Mendenhall
How a Colorful Entrepreneur and His Business Partner Wife Convinced Simpson County to Move Its Seat.
Mendenhall with Original Edna Town Plat
Philip Didlake, a store owner from Steens Creek (later Star, MS) and wife Eula Maude Didlake, purchased 250 acres in Simpson County along the planned Gulf & Ship Island Railroad route in 1898 in hopes of convincing Simpson County residents to relocate the county seat from Westville to their proposed Village of Edna, named for their infant daughter Edna Earle. They marked out a town plat and began leasing plots. After the railroad rejected the name of Edna for their train station, the town was renamed Mendenhall, after Westville attorney, Thomas L. Mendenhall, who had represented the county at the State Constitutional Convention in 1890.

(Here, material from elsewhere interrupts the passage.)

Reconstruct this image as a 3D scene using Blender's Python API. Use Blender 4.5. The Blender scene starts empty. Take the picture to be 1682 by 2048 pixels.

After the county held a voter referendum in 1900, the county seat was moved from Westville to Mendenhall. Residents of Westville sued on the grounds there had not been sufficient voter turnout as stipulated by state law. The case was decided in Mendenhall's favor, but the verdict was overturned on appeal in the State Supreme Court in 1905. A second referendum with sufficient turnout selected Mendenhall by a large majority in 1906. Construction on a new courthouse began that same year and completed in 1907.